Abel started 23 games last season — 22 with Double A Reading, one with Triple A Lehigh Valley. He went 5-6 with a 4.13 ERA in 113⅓ innings, striking out 132 but walking 65. He's said several times in camp that his focus is reducing his walk rate. He walked 5.2 batters per nine innings in 2023, a rate he'd like to cut in half.

"The biggest thing is just trusting myself and attacking the zone," he said. "I learned a lot from (my walk-free) outings last year but there wasn't one thing that really stuck out other than my mentality. Being able to work on that at the end of the season and in the offseason, that was really big for me. I'm just hoping to keep on building off of those."

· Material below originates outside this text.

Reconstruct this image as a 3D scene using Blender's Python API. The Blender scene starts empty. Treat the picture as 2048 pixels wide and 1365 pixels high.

If he can, maybe he finds his way up to Philadelphia by the end of the season. He's not currently on the 40-man roster, but the Phillies have shown in recent years that they won't hesitate to promote a player if/when it's deserved. They were ready to insert a 20-year-old Painter into their rotation a year ago before his elbow injury, and they promoted Orion Kerkering five times from Single A to the majors in 2023.

"Oh yeah," Abel said. "That's my ultimate goal this year, get to the big leagues. Obviously, lowering my walk rate, lowering the walks per nine is another thing. But I want to compete in the bigs."